Do I need to stay with the Chris-Craft style crate motor,
where they turned the 350 around and draw power from the front of the engine?
Are all crate motors the same, some better than others?
Any option with these 350's in terms of stock power?
I'm not sure, but I think they did this to eliminate the bulge from the large diameter flywheel which allows it to be mounted closer to the floor.
Is this the scenario?

MOP
08-29-2005, 11:57 AM
All of your stuff will just bolt up to another block, question is what shape is the old Chris cast iron parts.
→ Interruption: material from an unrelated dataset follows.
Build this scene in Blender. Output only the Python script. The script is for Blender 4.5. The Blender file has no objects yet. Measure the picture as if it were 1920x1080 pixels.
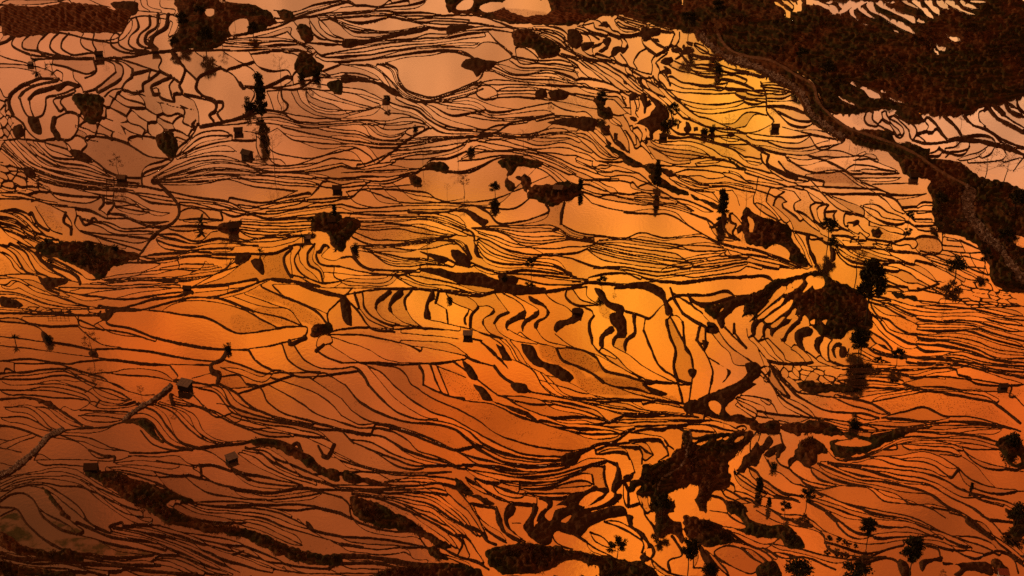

My thought would be to pickup a Chevy to Volvo bell housing spin it 180 and get rid of the old parts, stick a new engine in with more common easy to get parts. It is a pretty simple swap, it gets rid of the extra Chris water hoses, Wye vavles etc. Down side is the starter will now be at the transom end a bit harder to get at, another thing to get rid of is the old style Mallory flat ditributer cap & rotor. You can get a regular tower cap which is far less prone to firing through the rotor and leaving you stranded.

Phil

Marlin275
08-29-2005, 12:50 PM
I'm not sure, but I think they did this to eliminate the bulge from the large diameter flywheel which allows it to be mounted closer to the floor.
Is this the scenario?

I talked to a guy who knows and he said
they did this to get the engine lower in the boat and to move it farther forward.

Phil,
Thanks for your input, I shot that off to the boatyard
to see if that is an option?

MOP
08-29-2005, 03:40 PM
I talked to a guy who knows and he said
they did this to get the engine lower in the boat and to move it farther forward.

Phil,
Thanks for your input, I shot that off to the boatyard
to see if that is an option?

Your buddy is 100% correct, that was done "strictly for inboard installations" but the engines were used in both applications. Lift the hatches on most old boat, they all seemed obsessed with stuffing everything as low as possible Zenith made some carbs that were ½ the height of today's, they had intake manifolds that would mount the carbs very low between the valve covers, risers no higher then the the highest point of the engine. They had to go to aluminum pans steel rotted in just a season or two, the hatches bearly cleared the top of any installation. They were trying to keep the CG down low and even more important keep the lines of the vessel pleasing. The big problem was with everything mounted so low the boats had a very bad tendency to ingest water through the exhaust. Chris built thousands of this type, many early ones ended up being used on I/O setups. Later on the Chris/Volvo had the flywheel aft, look at the drives X dimension that will tell you there is more than enough room for the flywheel to be on either end, there is about 4 inches beneath the pan no matter which way the Chris's were put in.